Un copione diverso, ma con analogie profonde, si è visto negli altopiani di Bolivia e Perù. La quinoa, coltivata per secoli da comunità locali che la consideravano cibo rituale e quotidiano, è diventata nei primi anni Duemila un “superfood” globale. Preziosa, proteica, esotica. Perfetta per le tavole salutiste d’Europa e Nord America.

Ma questo successo globale non ha arricchito le comunità contadine, né ha migliorato la sicurezza alimentare locale. Al contrario: molti produttori hanno smesso di consumare quinoa, che veniva venduta a prezzi alti all’estero, per acquistare riso importato e pane industriale più economico. Il cambio di dieta ha avuto effetti negativi sulla salute, ma anche sull’ambiente. Per rispondere alla domanda crescente, i campi andini sono stati spinti a una coltivazione intensiva, che ha causato erosione del suolo, perdita di pratiche agricole tradizionali e conflitti tra comunità contadine per l’accesso alla terra. Molti contadini si sono indebitati per comprare trattori e per avere più strumenti per coltivare la terra, senza avere alcuna certezza che questi investimenti sarebbero stati sostenuti nel lungo periodo dalle voglie capricciose del mondo occidentale. 

A differenza dell’Iran, però, la produzione di quinoa non ha prosciugato le falde né fatto sprofondare il suolo. Ma ha comunque posto una domanda cruciale: fino a che punto un alimento può essere sostenibile, se per produrlo si snatura il territorio che lo genera e anche la sua struttura sociale e agricola? C’è poi anche un aspetto sanitario: quanto peserà questo cambio di dieta nell’economia globale del Paese? 

Lo stesso schema si ripete dall’altra parte del mondo, nel Sud-Est asiatico. In Thailandia e Malesia, il protagonista è un frutto: il durian, amato e odiato per il suo odore pungente, diventato simbolo di lusso tra i consumatori cinesi. Nel giro di un decennio, la domanda estera ha trasformato intere province agricole: le foreste pluviali del Pahang malese e del Sud della Thailandia sono state rase al suolo per far posto a monocolture intensive, destinate all’esportazione. Laddove prima c’erano biodiversità e piccoli orti familiari, oggi ci sono filari di durian irrigati con impianti chimici, trattati con pesticidi per anticiparne la maturazione. I profitti? Spesso finiscono in mani esterne, mentre le comunità locali perdono accesso alla terra, all’acqua e persino al proprio cibo quotidiano. Il durian, che un tempo era venduto nei mercati rionali, è diventato un bene di lusso: esportato, imballato, monetizzato. Raro e caro anche per chi lo coltiva.

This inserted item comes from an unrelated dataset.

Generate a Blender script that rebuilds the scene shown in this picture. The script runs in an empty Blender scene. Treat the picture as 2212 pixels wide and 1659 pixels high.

Nel caso iraniano, la risposta è ancora più drammatica. Il commercio alimentare sommerso non arricchisce i contadini, ma solo gli intermediari. I proventi non vengono reinvestiti in agricoltura, ma in macchinari e beni di consumo importati. È un sistema che scambia acqua con valuta estera, in un deserto che non ha più niente da dare.

Nei paesi produttori, che si tratti di quinoa, pomodori o durian, la terra diventa merce globale. Ma una merce particolare: non si rigenera, non si trasporta, non si clona. La sua ricchezza è fatta di tempo, di equilibrio, di relazioni tra esseri viventi. E quando queste relazioni vengono spezzate per rispondere a un mercato esterno, il sistema crolla. Gli ecosistemi si impoveriscono, le comunità perdono sovranità alimentare, i paesaggi si svuotano di senso. Il paradosso è che spesso questa corsa all’export nasce da una buona intenzione: portare ricchezza, migliorare l’economia, rispondere alla domanda globale. Ma senza regole, senza visione e senza attenzione per l’equilibrio ecologico, finisce per distruggere proprio ciò che voleva valorizzare.

Il cibo non è solo una merce. È storia, identità, paesaggio. E anche ciò che scegliamo di coltivare, e per chi, racconta chi siamo. O chi stiamo diventando.